Friday, June 17, 2011

It's Only Business

Biddy Martin, Chancellor of the UW-Madison, leaves soon for the presidency of Amherst. She recently was conniving with Gov. Walker to radically alter the UW's governance. The idea was, I think, bad enough under any circumstance but it was ruinously reckless under the crooked and incompetent Walker Administration. In any event, the move failed. Martin claims this failure has nothing whatsoever to do with her leaving. Either she is a liar or a rotten human being. If her intent was regardless of the outcome of the changes to the UW system to leave, she really oughtn't have undertaken a radical reform she had no intention of overseeing. If, on the other hand, she was stringing Amherst along in the hopes that the changes would take place, she lied. Either way good riddance.

She earned 437k here plus perks and will get 500k there plus perks. That's an absurdly large salary to say nothing of the perks. She is everything that is wrong with higher education and education more generally: inflated salaries for disingenuous administrators whose every move is undertaken with an eye toward their next and higher paying position. Meanwhile, the worker bees laboring in the classrooms find their security disappearing and the salaries either stagnating or in decline.

Thursday, June 16, 2011

Is Everyone At The NRO Really This Dumb?

Andrew C. McCarthy, responding to beating criminals instead of imprisoning them, argues that the idea
dovetails with a thought experiment I’ve been pushing for a while now, in rebuttal to the claim that waterboarding (as it was administered by the CIA on three top al-Qaeda detainees) is torture. If you gave every inmate serving, say, two years or less in prison the option of being waterboarded or completing his sentence, what would he choose? I’d be stunned if less than 95 percent chose waterboarding.
If I agree to be tortured instead of imprisoned then it isn't torture, is the pith of this argument. It's sort of like arguing that if a president does something then it's not illegal. Or because it's unlikely any American soldiers will be injured in this war therefore it's not a war. It's almost as if no one cares in particular about making sense so long as they can say something.

History Trumps Lawyers, Guns, and Money

LGM has recently added Eric Loomis to its list of bloggers. A historian, he brings a much needed perspective to the otherwise comfortable Neo-liberal consensus of the more active posters. He has so far shown that Yglesias isn't all that bright, although he phrased it differently, and now writes to remind us that
neoliberal globalization is also a series of discrete decisions made by individuals, bureaucracies, organizations, and governments.
Exactly. The only nit I would pick is that he lumps "progressives" in with the supporters of Yglesianism. I would also say that given the tone of the debate over there on, for example Wikileaks, a more aggressively left view under-girded by a historians commitment to the concrete is welcome.

Jonah Goldberg: Dumb and Vicous Or

a modern Conservative. Not surprisingly, when confronting the costs of the war on drugs and the excess rate of incarceration, Goldberg decides that the most appealing solution is to "bring back the lash." What is with these people?

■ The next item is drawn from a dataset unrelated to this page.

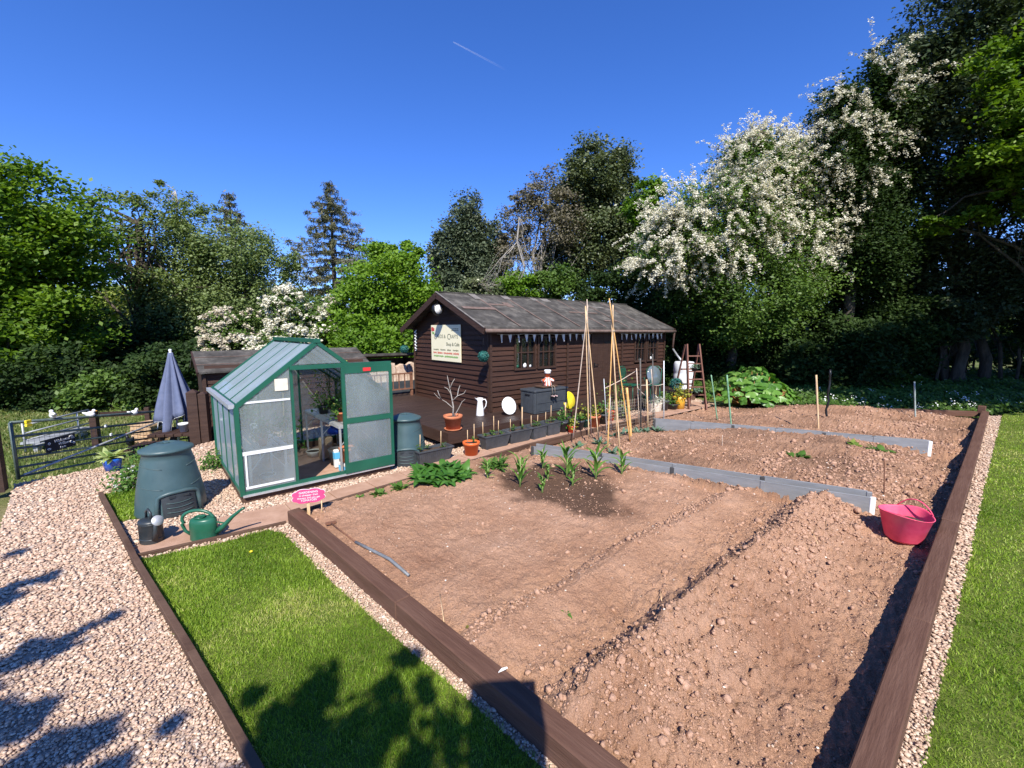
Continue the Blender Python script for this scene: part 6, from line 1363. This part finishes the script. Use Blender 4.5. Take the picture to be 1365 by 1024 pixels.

It's bad enough that they want to repeal the whole of the 20th century's humanizing legislation in order to bring back the 19th century, now they want to repeal the Enlightenment in order to bring back the Medieval period. What's next? Try and repeal evolution in order to bring back Neanderthals?

Tuesday, June 14, 2011

Matthew Yglesias: Still Dumb

It's one thing to be a Neoliberal hack, busily attacking workers and so forth with gay abandon. It's another to fail entirely to understand the nature of an argument in favor of paying workers. Of course, Yglesias got where he is today by being dumb as a box of rock.

Adminstering Austerity

Lots of people like to blame teachers for the problems of our schools. Many times this blaming uses the size of their salaries and pensions as evidence for their perfidy. Indeed, the conviction that teachers and other public employees were raking it in lay behind the latest Republican efforts at the politics of resentment. No less a person than the very embodiment of the banality of evil was banally and inaccurately pointing to our brokeness as the justification for robbing teachers and other public employees of god knows how much money. Lots of folks argue that this was an attempt to destroy one of the last decent paying jobs for the American working class. They'd be right.

But it was also a continuation of the long-standing Neoliberal desire to transfer salary and wealth from the workers to the relatively parasitic managerial class. For today we read in the WSJ of administrators two of whom
 received an increase of $20,000 or more, and six received an increase of $10,000 or more. Two administrators also were promoted and received increases of $20,000 or more. Administrators receiving raises saw the increase as of January, and that base rate will be frozen for the 2011-12 school year.
So its layoffs, furloughs, and wage cuts for the workers while the administrators' salaries continue to go up. Let's hear it for austerity.